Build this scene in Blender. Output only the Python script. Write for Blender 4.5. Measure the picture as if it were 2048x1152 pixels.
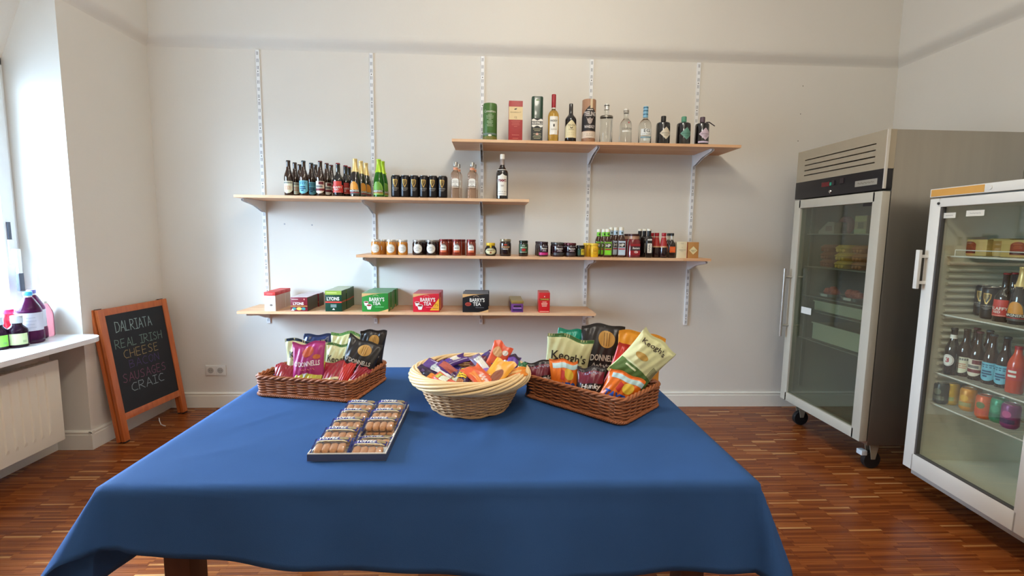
import bpy, bmesh, math, random
from mathutils import Vector, Matrix, Euler
from math import sin, cos, pi, radians as R_, sqrt, atan2
random.seed(11)
SC = bpy.context.scene
COL = SC.collection
for o in list(bpy.data.objects): bpy.data.objects.remove(o)

# ------------------------------------------------------------------ camera, world, lamps, exposure
CAM = Vector((0.0, -3.7412, 1.3642)); FPX = 966.87
CR = Vector((0.998999, -0.0427738, 0.0130876)); CU = Vector((-0.0083244, 0.1096954, 0.9939304)); CF = Vector((0.0439498, 0.9930445, -0.1092296))
cam_d = bpy.data.cameras.new('camera'); cam = bpy.data.objects.new('camera', cam_d); COL.objects.link(cam)
cam_d.sensor_width = 36; cam_d.lens = 36 * FPX / 2048; cam_d.clip_start = 0.02
cam.matrix_world = Matrix(((CR.x, CU.x, -CF.x, CAM.x), (CR.y, CU.y, -CF.y, CAM.y), (CR.z, CU.z, -CF.z, CAM.z), (0, 0, 0, 1)))
SC.camera = cam
def at(px, py, ax, val):
    d = CF + CR * ((px - 1024) / FPX) - CU * ((py - 576) / FPX)
    return CAM + d * ((val - CAM[ax]) / d[ax])
def ppx(p):
    d = Vector(p) - CAM; z = d.dot(CF)
    return (1024 + FPX * d.dot(CR) / z, 576 - FPX * d.dot(CU) / z, z)

SC.view_settings.view_transform = 'Standard'; SC.view_settings.look = 'None'
SC.view_settings.gamma = 1; SC.view_settings.use_curve_mapping = False
SC.view_settings.exposure = 0.18
try:
    SC.cycles.use_denoising = True; SC.cycles.max_bounces = 10; SC.cycles.transparent_max_bounces = 12
    SC.cycles.sample_clamp_indirect = 6.0; SC.cycles.caustics_refractive = False; SC.cycles.caustics_reflective = False
except Exception: pass

def lin(c):
    f = lambda v: v / 12.92 if v <= .04045 else ((v + .055) / 1.055) ** 2.4
    return tuple(f(x / 255.0) for x in c[:3])

W = bpy.data.worlds.new('daylight'); SC.world = W; W.use_nodes = True
wn = W.node_tree.nodes; wl = W.node_tree.links
bg = wn['Background']
# overcast sky: three times brighter overhead than at the horizon, dim ground below
wt = wn.new('ShaderNodeTexCoord'); ws = wn.new('ShaderNodeSeparateXYZ'); wl.new(wt.outputs['Generated'], ws.inputs[0])
wr = wn.new('ShaderNodeMapRange'); wr.inputs['From Min'].default_value = 0; wr.inputs['From Max'].default_value = 1; wr.inputs['To Min'].default_value = .33; wr.inputs['To Max'].default_value = 1
wl.new(ws.outputs['Z'], wr.inputs['Value'])
wg = wn.new('ShaderNodeMath'); wg.operation = 'GREATER_THAN'; wg.inputs[1].default_value = 0; wl.new(ws.outputs['Z'], wg.inputs[0])
wx = wn.new('ShaderNodeMix'); wx.data_type = 'FLOAT'; wx.inputs[2].default_value = .10; wl.new(wg.outputs[0], wx.inputs[0]); wl.new(wr.outputs[0], wx.inputs[3])
wm = wn.new('ShaderNodeMath'); wm.operation = 'MULTIPLY'; wm.inputs[1].default_value = 80.0; wl.new(wx.outputs[0], wm.inputs[0]); wl.new(wm.outputs[0], bg.inputs['Strength'])
bg.inputs['Color'].default_value = (0.56, 0.76, 1.0, 1)

def area(name, loc, size, power, col, rot=(0, 0, 0), sy=None):
    l = bpy.data.lights.new(name, 'AREA'); l.energy = power; l.color = col; l.size = size
    if sy: l.shape = 'RECTANGLE'; l.size_y = sy
    o = bpy.data.objects.new(name, l); o.location = loc; o.rotation_euler = rot; COL.objects.link(o); return o
for lx, ly, p in ((0.35, -1.75, 30), (0.35, -3.2, 37), (0.35, -4.8, 39)):      # three opal globe lamps under the ceiling
    l_ = bpy.data.lights.new('ceiling_lamp', 'POINT'); l_.energy = p; l_.color = (1.0, 0.93, 0.80); l_.shadow_soft_size = .16
    o_ = bpy.data.objects.new('ceiling_lamp', l_); o_.location = (lx, ly, 3.12); COL.objects.link(o_)
pt = area('window_portal', (-2.86, -1.5, 1.62), 1.5, 1, (1, 1, 1), rot=(0, -pi / 2, 0), sy=1.5)
pt.data.cycles.is_portal = True

# ------------------------------------------------------------------ materials
MATS = {}
def mat(name, c, rough=.5, metal=0., noise=.05, scale=30., trans=0., ior=1.45, bump=0., bscale=None, coat=0., spec=.5, stretch=None, alpha=None, emit=None):
    if name in MATS: return MATS[name]
    m = bpy.data.materials.new(name); m.use_nodes = True; nt = m.node_tree; b = nt.nodes['Principled BSDF']
    col = lin(c); b.inputs['Roughness'].default_value = rough; b.inputs['Metallic'].default_value = metal
    b.inputs['IOR'].default_value = ior; b.inputs['Transmission Weight'].default_value = trans
    b.inputs['Coat Weight'].default_value = coat; b.inputs['Coat Roughness'].default_value = .08
    b.inputs['Specular IOR Level'].default_value = spec
    tc = nt.nodes.new('ShaderNodeTexCoord'); mp = nt.nodes.new('ShaderNodeMapping'); nt.links.new(tc.outputs['Object'], mp.inputs['Vector'])
    if stretch: mp.inputs['Scale'].default_value = stretch
    nz = nt.nodes.new('ShaderNodeTexNoise'); nz.inputs['Scale'].default_value = scale; nz.inputs['Detail'].default_value = 4
    nt.links.new(mp.outputs['Vector'], nz.inputs['Vector'])
    mx = nt.nodes.new('ShaderNodeMix'); mx.data_type = 'RGBA'
    mx.inputs[6].default_value = (*[max(0, x * (1 - noise)) for x in col], 1); mx.inputs[7].default_value = (*[min(1, x * (1 + noise)) for x in col], 1)
    nt.links.new(nz.outputs['Fac'], mx.inputs[0]); nt.links.new(mx.outputs[2], b.inputs['Base Color'])
    if bump:
        bp = nt.nodes.new('ShaderNodeBump'); bp.inputs['Strength'].default_value = bump; bp.inputs['Distance'].default_value = .004
        n2 = nz
        if bscale:
            n2 = nt.nodes.new('ShaderNodeTexNoise'); n2.inputs['Scale'].default_value = bscale; n2.inputs['Detail'].default_value = 3; nt.links.new(mp.outputs['Vector'], n2.inputs['Vector'])
        nt.links.new(n2.outputs['Fac'], bp.inputs['Height']); nt.links.new(bp.outputs['Normal'], b.inputs['Normal'])
    if alpha is not None: b.inputs['Alpha'].default_value = alpha
    if emit: b.inputs['Emission Color'].default_value = (*lin(emit[0]), 1); b.inputs['Emission Strength'].default_value = emit[1]
    MATS[name] = m; return m
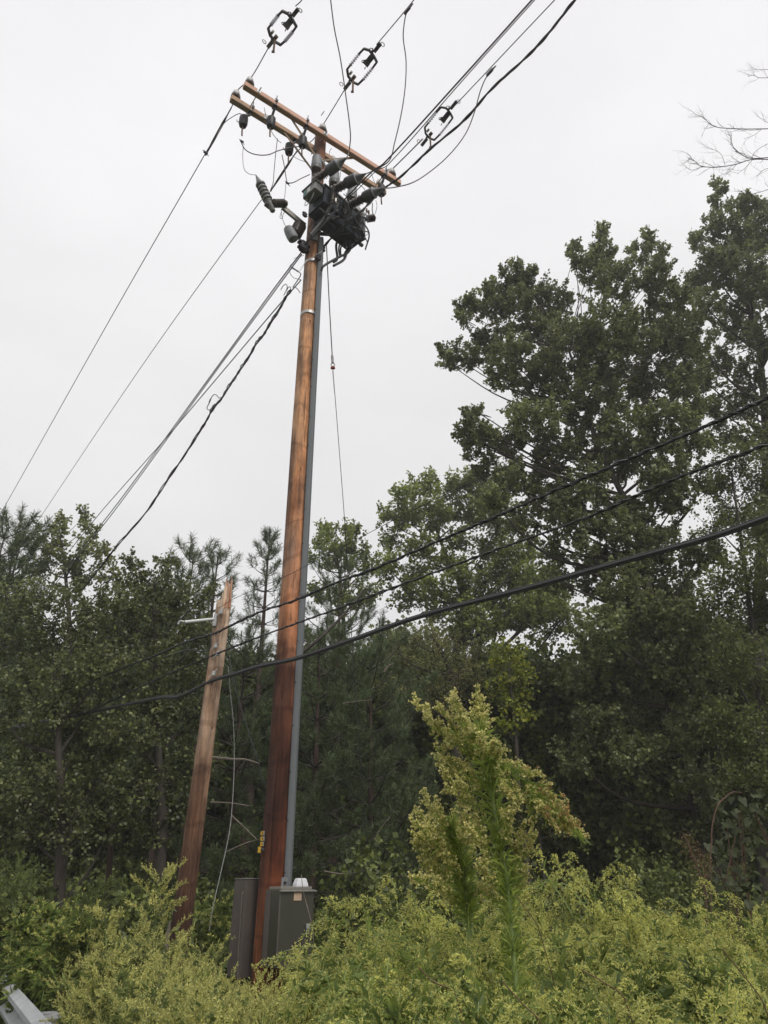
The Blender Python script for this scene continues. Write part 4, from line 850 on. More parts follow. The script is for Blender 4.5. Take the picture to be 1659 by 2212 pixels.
GW = 'trees of the dark wood behind the pole'
broadleaf('cottonwood_tree', 'largest cottonwood, tall dark leafy crown rising against the sky right of the pole', GW,
    [(1545, 1900), (1500, 1720), (1462, 1560), (1440, 1470), (1405, 1300), (1370, 1120), (1340, 1060), (1290, 960), (1260, 850), (1230, 760)], 15.0,
    [(1300, 492, 8), (1303, 505, 12), (1298, 525, 20), (1270, 560, 18), (1300, 550, 34), (1285, 590, 48), (1398, 505, 9), (1400, 525, 15), (1395, 555, 26), (1370, 535, 10), (1430, 545, 12), (1150, 590, 12), (1115, 580, 12), (1085, 590, 10), (1062, 620, 12), (1012, 645, 10), (995, 665, 10), (958, 755, 10), (968, 785, 12), (1030, 890, 10), (1012, 898, 8), (998, 935, 10), (1245, 535, 8), (1235, 548, 8), (1340, 610, 50), (1245, 560, 16), (1420, 600, 45), (1450, 650, 42), (1120, 600, 26), (1095, 625, 34), (1150, 620, 36), (1060, 655, 42), (1120, 670, 55), (1025, 668, 24),
     (985, 762, 28), (1000, 690, 20), (1020, 775, 32), (1060, 740, 45), (1190, 660, 55), (1180, 730, 68), (1100, 770, 55), (1080, 810, 35), (1240, 760, 75), (1320, 720, 75), (1400, 720, 75), (1460, 730, 50), (1160, 830, 65), (1250, 850, 75), (1340, 830, 75),
     (1420, 830, 72), (1485, 830, 42), (1025, 915, 26), (1010, 950, 26), (1045, 960, 42), (1100, 965, 45), (1115, 900, 30), (1160, 910, 50), (1200, 980, 62), (1280, 950, 70), (1360, 930, 68), (1440, 920, 60), (1105, 1040, 50), (1050, 1020, 30), (1180, 1060, 60), (1270, 1040, 50),
     (1440, 1010, 58), (1495, 960, 38), (1060, 1080, 36), (1140, 1130, 45), (1220, 1130, 42), (1310, 1085, 30), (1400, 1100, 45), (1465, 1080, 42), (1190, 1190, 34), (1250, 1180, 34), (1420, 1180, 52), (1330, 1150, 34), (1345, 1110, 34), (1290, 1130, 34), (1375, 1170, 40), (1300, 1210, 44), (1485, 720, 40), (1500, 770, 30), (1505, 890, 36), (1520, 1040, 30), (1370, 1225, 46), (1250, 1250, 40), (1190, 1250, 36), (1420, 1050, 40), (1340, 1010, 50), (1230, 1090, 40),
     (1340, 1270, 60), (1440, 1270, 70), (1510, 1200, 50), (1390, 1340, 75), (1300, 1370, 60), (1490, 1350, 70), (1350, 1450, 70), (1440, 1450, 60), (1270, 1460, 55), (1540, 1440, 60), (1290, 1570, 52), (1400, 1540, 55), (1240, 1640, 45), (1480, 1590, 48, -1.2), (1505, 1690, 46, -1.2), (1550, 1560, 50), (1450, 1680, 42), (1350, 1640, 46), (1490, 1500, 50, -1), (1540, 1780, 40, -1.2), (1400, 1640, 40), (1460, 1760, 34)],
    'cw', .082, 62, 36, 11, sub=.125, trunk_r=.15, elong=1.6, shell=.55)
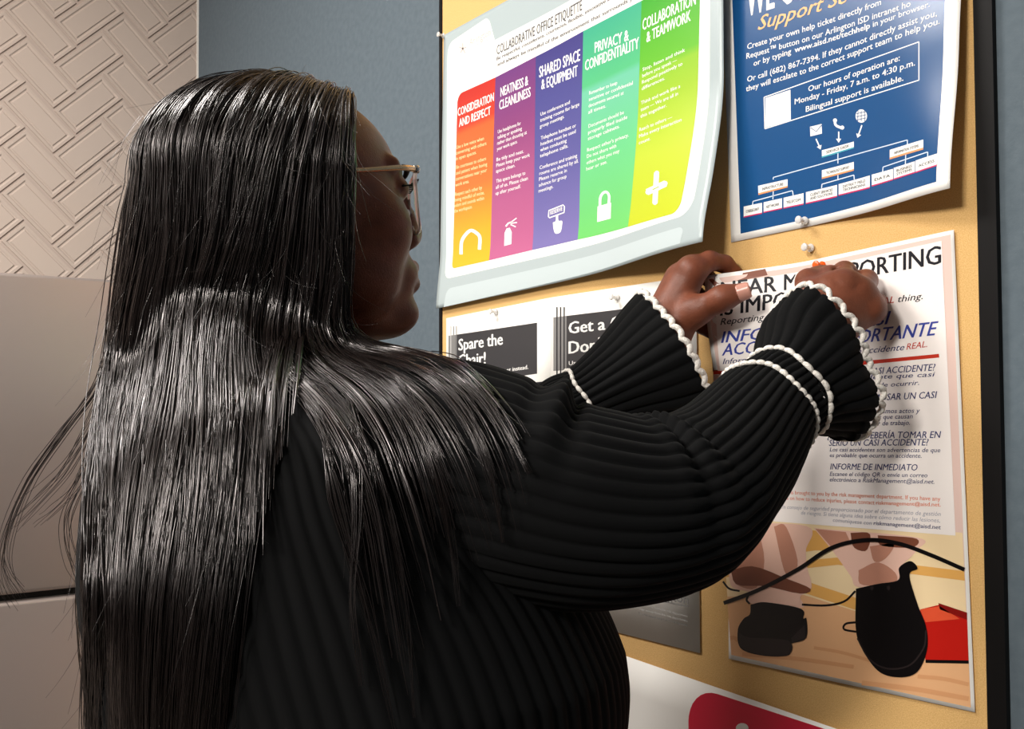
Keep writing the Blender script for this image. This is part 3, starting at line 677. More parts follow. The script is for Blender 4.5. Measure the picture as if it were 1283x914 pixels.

§ **EXERCISE DIRECTIONS**
Pictures excluded, repeat exactly the lines from the top of the material through the line with "for o in list(bpy.data.objects): bpy.data.objects.remove(o)", including both of those lines.

§ **EXERCISE RESPONSE**
Build this scene in Blender. Output only the Python script. Write for Blender 4.5. Measure the picture as if it were 2048x1152 pixels.
import bpy, bmesh, math, random
from mathutils import Vector, Matrix, Euler
from math import sin, cos, pi, radians as R_, sqrt, atan2
random.seed(11)
SC = bpy.context.scene
COL = SC.collection
for o in list(bpy.data.objects): bpy.data.objects.remove(o)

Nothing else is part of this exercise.